This Florida Restaurant Chain Charges Customers Extra To Cover Obamacare Costs

Source: Pablo Blazquez Dominguez/Getty Images News/Getty Images

If you're planning to dine at one of the Florida restaurants owned by chain Gator's Dockside, keep this one in mind: Along with tax, tip, and the price of your food, several Gator's Dockside establishments are asking customers to chip in for Obamacare fees. Yup, you read that right. Because the Affordable Care Act requires employers to cover the health insurance of full-time employees, at least eight of the Florida chain's restaurants are charging customers a one percent surcharge to help cover the price.

If there was ever a creative way to crowdfund, this is it.

The restaurant employees won't actually receive healthcare until Dec. 2014, but Gator's Dockside wanted to get an early start on paying their Obamacare fee, which will cost them up to $500,000 per year. The one percent surcharge won't help them out that much — right now, they're estimating it will bring in $160,000 a year — but it'll help. 

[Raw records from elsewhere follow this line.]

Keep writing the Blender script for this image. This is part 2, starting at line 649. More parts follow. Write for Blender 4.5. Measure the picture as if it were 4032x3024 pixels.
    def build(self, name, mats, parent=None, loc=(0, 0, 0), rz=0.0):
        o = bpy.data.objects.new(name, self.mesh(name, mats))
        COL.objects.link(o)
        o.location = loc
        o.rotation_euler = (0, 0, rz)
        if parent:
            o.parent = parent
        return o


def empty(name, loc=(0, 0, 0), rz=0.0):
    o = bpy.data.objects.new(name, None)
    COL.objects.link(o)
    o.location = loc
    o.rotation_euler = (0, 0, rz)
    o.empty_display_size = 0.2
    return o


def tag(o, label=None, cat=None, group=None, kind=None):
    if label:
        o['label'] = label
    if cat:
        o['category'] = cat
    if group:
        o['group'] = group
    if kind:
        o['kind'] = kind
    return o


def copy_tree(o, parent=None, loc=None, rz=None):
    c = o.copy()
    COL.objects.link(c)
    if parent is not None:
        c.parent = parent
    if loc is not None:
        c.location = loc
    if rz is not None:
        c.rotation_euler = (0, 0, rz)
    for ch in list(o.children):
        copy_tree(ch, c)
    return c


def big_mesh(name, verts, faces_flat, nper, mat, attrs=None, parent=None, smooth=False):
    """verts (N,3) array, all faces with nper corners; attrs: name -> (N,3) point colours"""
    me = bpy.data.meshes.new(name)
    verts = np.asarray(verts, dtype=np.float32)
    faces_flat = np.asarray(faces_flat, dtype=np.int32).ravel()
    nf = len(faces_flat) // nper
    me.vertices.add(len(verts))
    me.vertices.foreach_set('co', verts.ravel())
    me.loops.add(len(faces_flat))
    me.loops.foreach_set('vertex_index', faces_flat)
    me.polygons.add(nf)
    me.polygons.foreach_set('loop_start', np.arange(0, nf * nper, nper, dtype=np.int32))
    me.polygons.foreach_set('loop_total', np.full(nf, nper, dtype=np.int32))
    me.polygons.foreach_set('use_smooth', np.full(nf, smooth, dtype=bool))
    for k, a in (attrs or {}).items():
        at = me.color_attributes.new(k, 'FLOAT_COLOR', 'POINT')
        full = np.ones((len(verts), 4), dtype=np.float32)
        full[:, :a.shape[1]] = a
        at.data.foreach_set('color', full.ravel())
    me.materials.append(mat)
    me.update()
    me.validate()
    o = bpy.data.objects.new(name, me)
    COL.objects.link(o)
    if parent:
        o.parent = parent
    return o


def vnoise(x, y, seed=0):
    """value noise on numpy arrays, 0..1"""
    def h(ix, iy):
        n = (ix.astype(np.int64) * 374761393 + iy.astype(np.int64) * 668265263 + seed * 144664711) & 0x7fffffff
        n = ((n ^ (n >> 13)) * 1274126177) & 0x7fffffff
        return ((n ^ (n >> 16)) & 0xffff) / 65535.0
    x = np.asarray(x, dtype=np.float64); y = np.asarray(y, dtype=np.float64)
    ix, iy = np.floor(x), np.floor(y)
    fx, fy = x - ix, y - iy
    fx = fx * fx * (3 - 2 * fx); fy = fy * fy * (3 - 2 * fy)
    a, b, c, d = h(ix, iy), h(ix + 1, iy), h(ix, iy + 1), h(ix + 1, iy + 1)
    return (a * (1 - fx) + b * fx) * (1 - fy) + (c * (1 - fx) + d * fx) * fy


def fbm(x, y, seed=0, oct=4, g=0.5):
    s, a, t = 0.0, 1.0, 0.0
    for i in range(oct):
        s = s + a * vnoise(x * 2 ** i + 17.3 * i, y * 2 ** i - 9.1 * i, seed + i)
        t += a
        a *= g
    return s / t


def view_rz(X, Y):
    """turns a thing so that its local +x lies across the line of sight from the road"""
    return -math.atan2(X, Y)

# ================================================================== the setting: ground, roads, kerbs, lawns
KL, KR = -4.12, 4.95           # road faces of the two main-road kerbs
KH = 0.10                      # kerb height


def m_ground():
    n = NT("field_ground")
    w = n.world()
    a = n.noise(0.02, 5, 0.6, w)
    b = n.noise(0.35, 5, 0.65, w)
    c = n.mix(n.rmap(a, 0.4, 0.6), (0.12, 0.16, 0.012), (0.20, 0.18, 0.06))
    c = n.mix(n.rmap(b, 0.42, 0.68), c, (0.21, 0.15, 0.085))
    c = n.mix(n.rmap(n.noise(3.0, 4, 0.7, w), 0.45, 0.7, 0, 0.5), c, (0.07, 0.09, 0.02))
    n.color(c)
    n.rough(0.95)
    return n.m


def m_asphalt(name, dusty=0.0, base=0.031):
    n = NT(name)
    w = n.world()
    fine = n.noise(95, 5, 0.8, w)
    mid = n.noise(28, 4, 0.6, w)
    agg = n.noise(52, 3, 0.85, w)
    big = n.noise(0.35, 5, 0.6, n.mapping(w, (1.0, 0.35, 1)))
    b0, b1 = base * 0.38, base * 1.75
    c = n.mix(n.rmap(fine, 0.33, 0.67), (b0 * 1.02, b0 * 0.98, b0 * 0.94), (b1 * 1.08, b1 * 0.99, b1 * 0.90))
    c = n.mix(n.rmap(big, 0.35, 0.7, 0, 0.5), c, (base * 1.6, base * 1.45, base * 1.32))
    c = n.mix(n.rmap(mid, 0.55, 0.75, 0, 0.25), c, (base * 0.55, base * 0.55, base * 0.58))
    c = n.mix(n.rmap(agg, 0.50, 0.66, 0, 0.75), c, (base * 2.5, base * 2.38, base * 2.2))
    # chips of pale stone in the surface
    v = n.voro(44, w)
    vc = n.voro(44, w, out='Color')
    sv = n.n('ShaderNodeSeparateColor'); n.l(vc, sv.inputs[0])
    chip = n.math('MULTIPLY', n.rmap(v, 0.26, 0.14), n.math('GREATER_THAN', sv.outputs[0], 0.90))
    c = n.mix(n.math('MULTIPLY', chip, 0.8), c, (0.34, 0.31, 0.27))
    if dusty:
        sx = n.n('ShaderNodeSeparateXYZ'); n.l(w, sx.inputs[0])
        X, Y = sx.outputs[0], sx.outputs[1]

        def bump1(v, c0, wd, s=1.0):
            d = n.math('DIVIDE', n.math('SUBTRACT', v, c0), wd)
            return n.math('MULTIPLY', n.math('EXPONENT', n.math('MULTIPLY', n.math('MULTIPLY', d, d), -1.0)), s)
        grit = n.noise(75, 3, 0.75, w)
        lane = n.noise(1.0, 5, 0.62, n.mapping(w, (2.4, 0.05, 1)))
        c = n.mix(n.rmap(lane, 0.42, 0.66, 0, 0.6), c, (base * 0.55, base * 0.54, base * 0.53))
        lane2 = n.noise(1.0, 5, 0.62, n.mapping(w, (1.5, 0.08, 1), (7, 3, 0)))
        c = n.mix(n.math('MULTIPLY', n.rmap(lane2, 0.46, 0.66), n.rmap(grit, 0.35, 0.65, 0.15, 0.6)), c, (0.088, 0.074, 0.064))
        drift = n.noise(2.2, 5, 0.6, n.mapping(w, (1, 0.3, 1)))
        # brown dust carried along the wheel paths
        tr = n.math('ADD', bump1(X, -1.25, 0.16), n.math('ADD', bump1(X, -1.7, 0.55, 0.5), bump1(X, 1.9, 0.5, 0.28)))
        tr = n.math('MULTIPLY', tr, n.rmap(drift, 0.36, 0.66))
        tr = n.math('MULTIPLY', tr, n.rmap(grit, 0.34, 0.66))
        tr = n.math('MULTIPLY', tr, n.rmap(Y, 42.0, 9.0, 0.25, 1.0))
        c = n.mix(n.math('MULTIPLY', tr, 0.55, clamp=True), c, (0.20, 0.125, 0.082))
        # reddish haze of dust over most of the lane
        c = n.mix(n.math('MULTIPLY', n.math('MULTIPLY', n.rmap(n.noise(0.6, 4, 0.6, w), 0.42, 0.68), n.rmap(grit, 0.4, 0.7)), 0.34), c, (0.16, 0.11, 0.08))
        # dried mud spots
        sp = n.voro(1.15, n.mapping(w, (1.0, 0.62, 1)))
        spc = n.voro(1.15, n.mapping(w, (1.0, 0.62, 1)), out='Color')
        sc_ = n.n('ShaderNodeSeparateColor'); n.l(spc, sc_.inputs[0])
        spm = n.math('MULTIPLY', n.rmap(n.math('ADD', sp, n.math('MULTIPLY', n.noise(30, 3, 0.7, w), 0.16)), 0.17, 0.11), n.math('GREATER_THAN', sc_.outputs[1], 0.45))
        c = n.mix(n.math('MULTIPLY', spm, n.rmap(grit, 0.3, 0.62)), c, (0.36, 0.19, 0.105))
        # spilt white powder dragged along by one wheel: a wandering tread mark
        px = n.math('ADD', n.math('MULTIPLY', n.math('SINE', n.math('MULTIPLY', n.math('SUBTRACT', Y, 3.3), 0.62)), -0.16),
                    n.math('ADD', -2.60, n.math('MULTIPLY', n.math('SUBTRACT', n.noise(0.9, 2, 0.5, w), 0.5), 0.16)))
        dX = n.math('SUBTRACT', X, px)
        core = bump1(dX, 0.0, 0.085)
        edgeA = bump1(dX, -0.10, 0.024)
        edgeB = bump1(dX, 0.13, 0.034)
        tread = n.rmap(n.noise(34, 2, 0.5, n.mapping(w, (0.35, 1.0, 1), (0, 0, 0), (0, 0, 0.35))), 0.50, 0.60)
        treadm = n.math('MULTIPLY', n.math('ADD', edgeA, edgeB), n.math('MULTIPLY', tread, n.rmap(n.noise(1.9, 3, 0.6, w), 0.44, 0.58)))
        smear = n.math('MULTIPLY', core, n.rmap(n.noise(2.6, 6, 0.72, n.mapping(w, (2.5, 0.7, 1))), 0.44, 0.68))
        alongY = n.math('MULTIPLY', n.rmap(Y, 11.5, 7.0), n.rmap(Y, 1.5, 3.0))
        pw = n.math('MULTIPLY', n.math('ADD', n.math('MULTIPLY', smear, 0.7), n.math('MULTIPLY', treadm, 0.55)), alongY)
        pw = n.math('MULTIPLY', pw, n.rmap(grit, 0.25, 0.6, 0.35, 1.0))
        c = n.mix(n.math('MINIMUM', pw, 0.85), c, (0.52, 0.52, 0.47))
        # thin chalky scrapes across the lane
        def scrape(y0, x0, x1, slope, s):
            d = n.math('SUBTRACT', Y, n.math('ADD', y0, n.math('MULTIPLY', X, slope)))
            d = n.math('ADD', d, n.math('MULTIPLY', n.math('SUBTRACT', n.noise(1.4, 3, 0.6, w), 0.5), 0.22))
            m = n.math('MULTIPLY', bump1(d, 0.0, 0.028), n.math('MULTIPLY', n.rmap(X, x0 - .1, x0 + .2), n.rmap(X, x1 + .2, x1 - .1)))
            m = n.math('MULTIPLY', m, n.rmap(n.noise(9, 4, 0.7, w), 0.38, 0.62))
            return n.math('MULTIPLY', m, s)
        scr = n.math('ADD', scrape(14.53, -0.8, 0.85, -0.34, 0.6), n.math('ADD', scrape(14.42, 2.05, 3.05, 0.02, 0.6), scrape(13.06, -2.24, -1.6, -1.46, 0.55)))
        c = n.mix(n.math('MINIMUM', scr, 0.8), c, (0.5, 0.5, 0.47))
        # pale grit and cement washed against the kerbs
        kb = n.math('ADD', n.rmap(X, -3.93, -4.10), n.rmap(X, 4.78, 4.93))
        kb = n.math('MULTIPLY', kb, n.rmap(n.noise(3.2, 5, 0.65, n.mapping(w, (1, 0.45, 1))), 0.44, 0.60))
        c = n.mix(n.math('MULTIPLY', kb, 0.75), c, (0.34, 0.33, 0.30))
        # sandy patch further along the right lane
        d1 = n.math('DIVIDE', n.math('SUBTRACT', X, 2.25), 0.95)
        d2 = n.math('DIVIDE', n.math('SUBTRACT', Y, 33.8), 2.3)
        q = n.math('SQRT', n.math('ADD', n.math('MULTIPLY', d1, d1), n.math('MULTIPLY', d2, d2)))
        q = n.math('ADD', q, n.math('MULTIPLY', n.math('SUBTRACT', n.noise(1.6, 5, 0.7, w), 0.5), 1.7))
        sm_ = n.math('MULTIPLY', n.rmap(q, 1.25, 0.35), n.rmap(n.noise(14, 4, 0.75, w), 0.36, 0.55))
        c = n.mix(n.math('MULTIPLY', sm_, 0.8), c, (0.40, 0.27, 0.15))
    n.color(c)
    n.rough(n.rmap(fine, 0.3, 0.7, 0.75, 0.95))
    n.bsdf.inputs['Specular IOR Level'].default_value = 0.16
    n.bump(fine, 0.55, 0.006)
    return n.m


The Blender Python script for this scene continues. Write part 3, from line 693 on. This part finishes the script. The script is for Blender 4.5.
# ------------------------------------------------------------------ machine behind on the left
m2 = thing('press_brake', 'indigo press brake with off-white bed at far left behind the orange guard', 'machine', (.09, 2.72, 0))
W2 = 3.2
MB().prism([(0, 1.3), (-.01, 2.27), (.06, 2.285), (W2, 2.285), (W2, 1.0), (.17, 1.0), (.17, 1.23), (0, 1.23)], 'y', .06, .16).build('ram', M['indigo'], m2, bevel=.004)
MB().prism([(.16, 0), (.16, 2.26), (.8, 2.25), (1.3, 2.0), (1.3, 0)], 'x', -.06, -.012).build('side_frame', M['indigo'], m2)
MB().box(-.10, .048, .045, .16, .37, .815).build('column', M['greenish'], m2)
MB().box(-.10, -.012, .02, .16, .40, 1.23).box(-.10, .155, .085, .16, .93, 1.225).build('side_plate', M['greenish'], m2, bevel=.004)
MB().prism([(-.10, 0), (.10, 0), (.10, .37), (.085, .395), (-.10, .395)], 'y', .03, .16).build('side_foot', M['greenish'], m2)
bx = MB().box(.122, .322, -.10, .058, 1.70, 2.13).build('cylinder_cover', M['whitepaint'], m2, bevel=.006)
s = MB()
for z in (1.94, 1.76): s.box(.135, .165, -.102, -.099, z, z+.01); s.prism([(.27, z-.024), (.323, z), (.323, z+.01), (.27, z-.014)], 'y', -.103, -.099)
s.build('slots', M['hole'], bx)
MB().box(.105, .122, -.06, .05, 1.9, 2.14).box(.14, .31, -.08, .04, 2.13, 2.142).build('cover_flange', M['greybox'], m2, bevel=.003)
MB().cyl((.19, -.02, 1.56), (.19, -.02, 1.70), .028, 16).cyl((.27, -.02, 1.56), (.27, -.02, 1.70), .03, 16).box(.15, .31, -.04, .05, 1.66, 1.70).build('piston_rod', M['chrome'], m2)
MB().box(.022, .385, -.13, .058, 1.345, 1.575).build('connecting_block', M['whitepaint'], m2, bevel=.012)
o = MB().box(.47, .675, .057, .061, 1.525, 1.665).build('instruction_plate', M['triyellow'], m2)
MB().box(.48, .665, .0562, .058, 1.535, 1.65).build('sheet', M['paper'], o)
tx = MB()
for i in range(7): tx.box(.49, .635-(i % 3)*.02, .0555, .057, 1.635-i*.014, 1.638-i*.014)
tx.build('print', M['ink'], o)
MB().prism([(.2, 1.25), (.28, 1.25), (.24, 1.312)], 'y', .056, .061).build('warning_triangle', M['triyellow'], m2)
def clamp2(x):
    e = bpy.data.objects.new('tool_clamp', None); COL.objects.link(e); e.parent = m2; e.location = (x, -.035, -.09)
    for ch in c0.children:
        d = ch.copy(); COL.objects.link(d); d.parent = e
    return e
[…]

The chain recently placed a sign up announcing the reasons for the new surcharge, which reads:

The costs associated with ACA compliance could ultimately close our doors. Instead of raising prices on our products to generate the additional revenue needed to cover the costs of ACA compliance, certain Gator's Dockside locations have implemented a 1% surcharge on all food and beverage purchases only.

And here's copy of an infamous Gator's Dockside receipt, which isn't shy about pointing out the surcharge.

[Twitter Embed: https://twitter.com/Odd_Rantings/statuses/439109239509098496]

Now, we're just waiting for conservative pundits to take on this new development.

[Twitter Embed: https://twitter.com/UprightReformer/statuses/439122872385413120]

And even if Gator's Dockside is struggling with the additional costs the ACA incurs, Obamacare enrollment is doing better — numbers came in at 3.3 million two weeks ago.